I think Phil knows that Kathy's Gavin is Sharon's birth father. (Psst! Billy knows too. He's the weak link; Sharon should exploit him).
And by the end of the episode in BealeLand, Ian's heeded Lou's own reaction and decided to keep baby Beth within the Beale fold ... except the obvious difference there is that Beth is no Beale nor any relation to a Beale. Sure, she's the twins' niece, but she's no relation of Ian's or Bobby's. Beth is the replacement daughter with the Cindy gene, an attribute commonly shared with Lucy. She's his opportunity not to fuck parenthood up this time around.
He has no right to that child, and neither does Jane. They should honour Cindy's wishes. There's a psychopath in the house who might not be able to tolerate a favoured child again.
Martin. There's a saying where I come from about certain people who are generous to a fault: They'd rather give up their arseholes to someone in need, and shit through their ribs.
That's Alfie.
Haters gonna hate him, so suck it up.
One thing Alfie does have in abundance is compassion, and he's concerned about Martin's plight.
I'm not sure whether I like Donna's direct approach, which was pretty brutal, telling him to man up over the loss of Sonia, railing at him about looking sad and dejected and not even rating a pity snog; but Martin struck a chord with Alfie when he told the truth about what happened.
One thing's weird, however. Sonia allegedly owned half the house they had, which means her name was on the mortgage, which means her wages were part and parcel of the calculation to advance funds to buy the house. I can see her not being aware of the repossession if Martin never bothered to show her correspondence addressed to her in relation to that, but when Sonia walked away from Martin - and she knew they were on precarious ground last year, because she mentioned to Carol that they were struggling with the mortgage - that she never paid her share towards the house. She left him high and dry.

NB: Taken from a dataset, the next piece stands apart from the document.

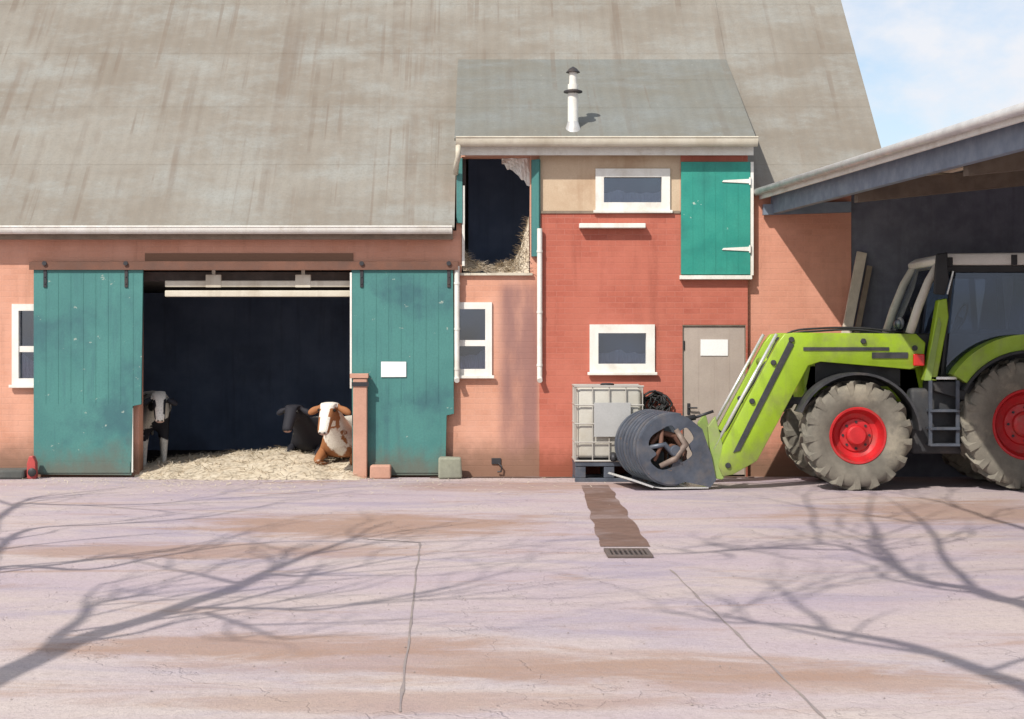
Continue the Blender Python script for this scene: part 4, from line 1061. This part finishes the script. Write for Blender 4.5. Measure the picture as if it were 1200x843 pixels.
mb = MB(); r = random.Random(2)                      # rusted claws and crank inside, seen through the cut-outs
for i in range(5):
    y = bY0 + .1 + i * .19
    mb.tube([(bc.x - .24, y, bc.z + .06), (bc.x - .12, y, bc.z + .2), (bc.x + .06, y, bc.z + .16), (bc.x + .19, y, bc.z - .04), (bc.x + .17, y, bc.z - .27)], [.03, .035, .04, .03, .012], 10)
mb.tube([(bc.x + .02, bY0 + .02, bc.z), (bc.x + .02, bY1 - .02, bc.z)], .06, 14)
build('grapple_claw', mb, M['rail'], bucket)
for nm_, pts_, rr_, mt_ in (('crank_arm', [(.04, -.01, .24), (.16, -.02, .06), (.02, -.02, -.12), (-.16, -.01, -.20)], [.03, .045, .04, .03], 'crank'),
                          ('grapple_bar', [(-.30, .02, .02), (-.10, .0, .06), (.10, .01, -.16), (.16, .02, -.24)], [.03, .035, .03, .025], 'greymetal'),
                          ('grapple_bar', [(-.12, .03, .26), (-.14, .02, .04), (-.22, .03, -.14)], [.022, .03, .022], 'rail')):
    mb = MB(); mb.tube([(bc.x + a, bY0 + b + .0, bc.z + c) for a, b, c in pts_], rr_, 10); build(nm_, mb, M[mt_], bucket, smooth=True)
mb = MB(); mb.lathe([(0, -.06), (.06, -.06), (.07, -.045), (.07, .0), (0, .0)], (bc.x + .03, bY0 + .01, bc.z - .02), 'y', 18); build('pivot_boss', mb, M['greymetal'], bucket, autos=40)
mb = MB(); mb.tube([P(790, 494, -1.8), P(815, 489, -1.8)], .035, 12); mb.tube([P(813, 490, -1.8), P(836, 482, -1.8)], .018, 10)
build('tilt_cylinder', mb, M['iron'], bucket, smooth=True)
for ya, yb in ((-1.85, -1.75), (-.94, -.84)):
    build('hitch_plate', MB().prism(zpt([(829, 500), (838, 488), (846, 520), (853, 552), (846, 562), (834, 560)], -1.8), ya, yb, .008), M['limepale'], bucket)
yaw = Matrix.Translation((PXX(832, -1.86), bY0, 0)) @ Matrix.Rotation(R(11), 4, 'Z') @ Matrix.Translation((-PXX(832, -1.86), -bY0, 0))
o3 = Matrix.Translation(OFF[tr.name])
for o in [bucket, bucket_far] + list(bucket.children):
    if o.name.startswith(('hitch', 'tilt')): continue
    o.data.transform(o3.inverted() @ yaw @ o3)
for dz, px in ((0, 0), (.05, 6)):
    mb = MB(); pts = [P(1060, 396 - px, -1.68), P(1010, 387 - px * .4, -1.68), P(960, 388 - px * .5, -1.68), P(925, 393 - px * .4, -1.66), P(904, 416, -1.66), P(872, 466, -1.66), P(850, 505, -1.64), P(838, 500, -1.6)]
    fine = []
    for i in range(len(pts) - 1):
        p0, p1, p2, p3 = pts[max(i - 1, 0)], pts[i], pts[i + 1], pts[min(i + 2, len(pts) - 1)]
        for k in range(5):
            t = k / 5; fine.append(.5 * ((2 * p1) + (p2 - p0) * t + (2 * p0 - 5 * p1 + 4 * p2 - p3) * t * t + (3 * p1 - p0 - 3 * p2 + p3) * t ** 3) + Vector((0, dz * 1.3, 0)))
    mb.tube(fine, .013, 8); build('hydraulic_hose', mb, M['rubber'], tr, smooth=True)
# cab
CN, CF = -1.80, -.62
cab = build('cab', MB().prism(zpt([(1062, 391), (1240, 391), (1240, 445), (1120, 445), (1085, 445), (1070, 420)], YC), CN + .08, CF - .08, .02), M['chassis'], tr)
def bar(a, b, w, th, mat, name, par):
    a, b = Vector(a), Vector(b); t = (b - a).normalized(); u = Vector((0, 1, 0)); u = (u - t * u.dot(t)).normalized(); v = t.cross(u); mb = MB(); vv = []
    for p in (a, b):
        for sx, sy in ((-1, -1), (1, -1), (1, 1), (-1, 1)): vv.append(p + v * sx * w / 2 + u * sy * th / 2)
    mb.mesh(vv, [(0, 1, 2, 3), (4, 5, 6, 7), (0, 1, 5, 4), (1, 2, 6, 5), (2, 3, 7, 6), (3, 0, 4, 7)])
    return build(name, mb, mat, par)
for Y in (CN, CF):
    dY = Vector((0, Y - CN, 0))
    mb = MB(); mb.tube([P(1066, 391, CN) + dY, P(1076, 360, CN) + dY, P(1088, 330, CN) + dY, P(1099, 311, CN) + dY, P(1112, 303, CN) + dY], [.055, .055, .052, .05, .045], 12)
    build('front_pillar', mb, M['cabgrey'], cab, smooth=True)
    bar(P(1212, 402, CN) + dY, P(1205, 303, CN) + dY, .07, .06, M['black'], 'rear_pillar', cab)
    bar(P(1103, 440, CN) + dY, P(1116, 318, CN) + dY, .03, .05, M['black'], 'door_post', cab)
bar(P(1110, 345, CN - .035), P(1117, 318, CN - .035), .018, .01, M['steel'], 'door_edge_glint', cab)  # bright strip standing in for the glint on the door edge
rx0, rx1 = PXX(1086, CN), PXX(1250, CN)
mb = MB(); mb.prism([(rx0 + .10, PZ(311, CN)), (rx0 + .08, PZ(304, CN)), (rx0 + .2, PZ(297.5, CN)), (rx1 - .2, PZ(296, CN)), (rx1, PZ(303, CN)), (rx1, PZ(311, CN))], CN - .06, CF + .06, .025)
build('cab_roof', mb, M['cabroof'], cab, autos=50)
mb = MB(); mb.box(rx0 + .24, rx1 - .05, CN + .01, CF - .01, PZ(319, CN), PZ(312, CN)); build('roof_lining', mb, M['black'], cab)
mb = MB(); mb.box(rx0 + .18, rx0 + .30, CN - .075, CN - .0, PZ(313, CN), PZ(302, CN), .01); build('roof_lamp', mb, M['black'], cab)
build('roof_strut', MB().box(PXX(1183, CN), PXX(1190, CN), CN - .068, CN - .055, PZ(311, CN), PZ(299, CN)), M['black'], cab)
# glass: front and door
a, b = P(1068, 391, CN), P(1102, 308, CN); ins = Vector((.0, .05, 0)); dY = Vector((0, CF - CN, 0))
build('windscreen', MB().mesh([a + ins, b + ins, b + dY - ins, a + dY - ins, a + ins + Vector((.006, 0, 0)), b + ins + Vector((.006, 0, 0)), b + dY - ins + Vector((.006, 0, 0)), a + dY - ins + Vector((.006, 0, 0))], [(0, 1, 2, 3), (7, 6, 5, 4), (0, 4, 5, 1), (1, 5, 6, 2), (2, 6, 7, 3), (3, 7, 4, 0)]), M['cabglass'], cab)
for Y in (CN, CF):
    build('door_glass', MB().prism([(p[0], p[1]) for p in zpt([(1108, 438), (1120, 320), (1204, 320), (1208, 400), (1168, 400), (1140, 415), (1126, 438)], CN)], Y - .003, Y + .003), M['cabglass'], cab)
build('rear_panel', MB().box(PXX(1222, CN), PXX(1228, CN), CN + .06, CF - .06, PZ(391, CN), PZ(312, CN)), M['black'], cab)
mb = MB(); sxx = PXX(1172, YC); mb.box(sxx - .22, sxx + .25, YC - .25, YC + .25, PZ(400, YC), PZ(386, YC), .05); mb.prism([(sxx + .15, PZ(388, YC)), (sxx + .29, PZ(388, YC)), (sxx + .36, PZ(330, YC)), (sxx + .26, PZ(328, YC))], YC - .23, YC + .23, .04)
build('driver_seat', mb, M['seat'], cab, autos=50)
mb = MB(); st = P(1126, 372, YC)
for i in range(25): pass
mb.tube([st + Vector((.06 * math.cos(2 * math.pi * i / 24) * 1.0, .19 * math.sin(2 * math.pi * i / 24), .16 * math.cos(2 * math.pi * i / 24))) for i in range(25)], .014, 8)
mb.tube([st, st + Vector((-.18, 0, -.32))], .03, 10); mb.box(st.x - .3, st.x - .12, YC - .2, YC + .2, st.z - .55, st.z - .22, .03)
build('steering_wheel', mb, M['black'], cab, smooth=False)
# exhaust with mirror at the front pillar
mb = MB(); mb.prism(zpt([(1096, 298), (1109, 296), (1111, 330), (1106, 346), (1093, 345), (1094, 320)], -1.92), -1.98, -1.93, .015); build('mirror', mb, M['black'], cab)
mb = MB(); mb.tube([P(1102, 322, -1.93), P(1106, 316, -1.82)], .014, 8); build('mirror_arm', mb, M['iron'], cab)
mb = MB(); mb.sph(P(1052, 380, -1.3), .055, (1, 1, 1.2)); build('work_lamp', mb, M['cabglass'], cab); 
mb = MB(); mb.sph(P(1055, 379, -1.28), .06, (.8, 1, 1.25)); build('lamp_shell', mb, M['zinc'], cab, smooth=True)
mb = MB(); mb.tube([P(1070, 388, -1.55), P(1068, 360, -1.55)], .012, 8); build('lamp_stalk', mb, M['black'], cab)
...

Oh, and Saint Sonia has been officially deemed a lesbian because Donna the Vile has labelled her so.
Well, it wasn't rocket science to ascertain that Alfie was going to insist that Martin take over the stall he originally fronted. I guess that means Alfie will go back to sweeping the streets until he wins the Lottery.

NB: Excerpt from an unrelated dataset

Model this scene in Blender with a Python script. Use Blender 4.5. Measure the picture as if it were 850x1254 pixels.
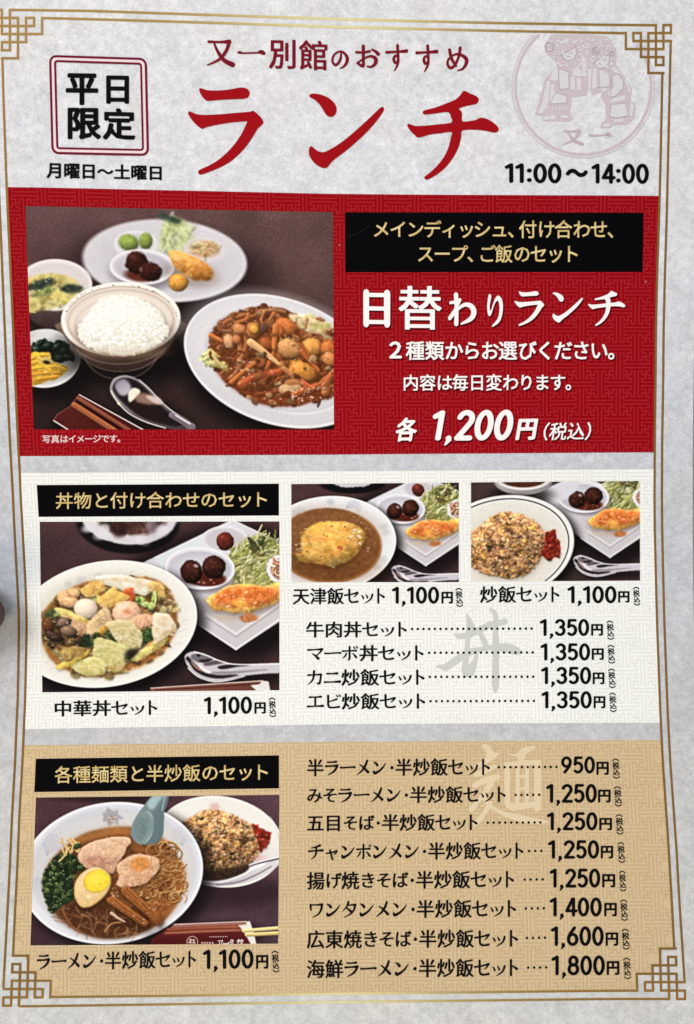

So another piece of Old Walford, Martin, comes home full circle, but this time as a man, struggling, amidst losing his home and his livelihood and being betrayed by his bitch of a wife, to keep his daughter's love and his own self-respect.
Stacey's just up the road.
A very good and very emotive episode, but Phelps has done better. No one writes Sharon like Sarah Phelps, and I hope this episode isn't just a one-off from her.